Funding freezes directly impact the federal government’s ability to fulfill its trust and treaty obligations to Tribal Nations and Native people. The United States incurred a debt to Tribal Nations in taking nearly two billion acres of resource-rich land through war, treaty-making, and other coercive means. This debt is owed as long as the United States holds our lands and resources, and it carries with it trust and treaty obligations. One way the United States delivers on its debt-based trust and treaty obligations is by providing services and associated funding to Indian Country—precisely the types of services and funding that the federal funding freeze disrupted.
The funding freeze not only breaches the United States’ trust and treaty obligations; it also threatens the well-being of Tribal communities. In addition to seizing the land and resources Tribal Nations would otherwise use to support our communities, the United States also limited Tribal Nations’ inherent sovereign rights and ability to generate revenue to provide for our communities. As a result of these and other injustices, a disproportionate share of Native people face challenging socioeconomic circumstances and persistent health disparities.
Tribal Nations and Native-serving organizations make creative use of every federal dollar to provide for Native communities, not only out of efficiency but because of persistent underfunding and outsized need. Every federal dollar is delivered in furtherance of the United States’ trust and treaty obligations, and any disruption is noticed. Native lives are not a bargaining chip, and these uniquely severe harms to Indian Country make it even more important that the funding freeze remain blocked.

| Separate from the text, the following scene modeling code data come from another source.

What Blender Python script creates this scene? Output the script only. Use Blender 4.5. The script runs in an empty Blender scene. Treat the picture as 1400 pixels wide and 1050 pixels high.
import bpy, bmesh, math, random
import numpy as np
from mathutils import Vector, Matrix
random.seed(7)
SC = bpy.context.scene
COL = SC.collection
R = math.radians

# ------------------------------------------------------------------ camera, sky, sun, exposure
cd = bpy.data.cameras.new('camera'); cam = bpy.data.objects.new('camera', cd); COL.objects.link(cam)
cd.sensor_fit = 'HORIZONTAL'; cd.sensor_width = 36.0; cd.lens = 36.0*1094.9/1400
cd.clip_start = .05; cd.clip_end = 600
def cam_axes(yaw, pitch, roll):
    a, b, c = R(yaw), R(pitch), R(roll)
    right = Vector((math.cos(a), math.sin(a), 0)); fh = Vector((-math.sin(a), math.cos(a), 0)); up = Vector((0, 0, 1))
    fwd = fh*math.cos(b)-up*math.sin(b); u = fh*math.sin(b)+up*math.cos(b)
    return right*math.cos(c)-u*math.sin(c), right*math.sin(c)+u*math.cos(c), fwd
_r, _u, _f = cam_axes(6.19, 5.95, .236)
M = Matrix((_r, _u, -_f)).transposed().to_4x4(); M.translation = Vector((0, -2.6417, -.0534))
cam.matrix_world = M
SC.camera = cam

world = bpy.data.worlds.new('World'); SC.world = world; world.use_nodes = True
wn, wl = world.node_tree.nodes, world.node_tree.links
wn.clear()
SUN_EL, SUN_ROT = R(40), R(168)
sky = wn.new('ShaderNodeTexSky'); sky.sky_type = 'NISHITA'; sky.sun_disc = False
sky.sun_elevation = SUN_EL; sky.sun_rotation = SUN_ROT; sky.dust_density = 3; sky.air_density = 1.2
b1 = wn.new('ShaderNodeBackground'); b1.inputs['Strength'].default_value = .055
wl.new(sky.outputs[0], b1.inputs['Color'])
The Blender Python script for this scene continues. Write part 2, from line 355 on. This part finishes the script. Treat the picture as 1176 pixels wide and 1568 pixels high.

A coalition of nonprofit groups filed the suit, National Council of Nonprofits v. Office of Management and Budget, in January 2025. They sought and obtained a temporary restraining order from the U.S. District Court for the District of Columbia, quickly blocking the OMB’s funding freeze directive. Plaintiffs subsequently secured a preliminary injunction from the district court extending the block on the funding freeze and similar policies.
In her decision, United States District Judge Loren L. AliKhan said, “Defendants cannot pretend that the nationwide chaos and paralysis from two weeks ago is some distant memory with no bearing on this case… Plaintiffs have marshalled significant evidence indicating that the funding freeze would be economically catastrophic—and in some circumstances, fatal— to their members.”
The Trump administration appealed the injunction. The Tribal amicus brief, filed on December 24, 2025, in the U.S. Court of Appeals for the D.C. Circuit supports upholding the injunction and ensuring that the U.S. government meets its financial obligations and promises it made to Tribal Nations and Native people.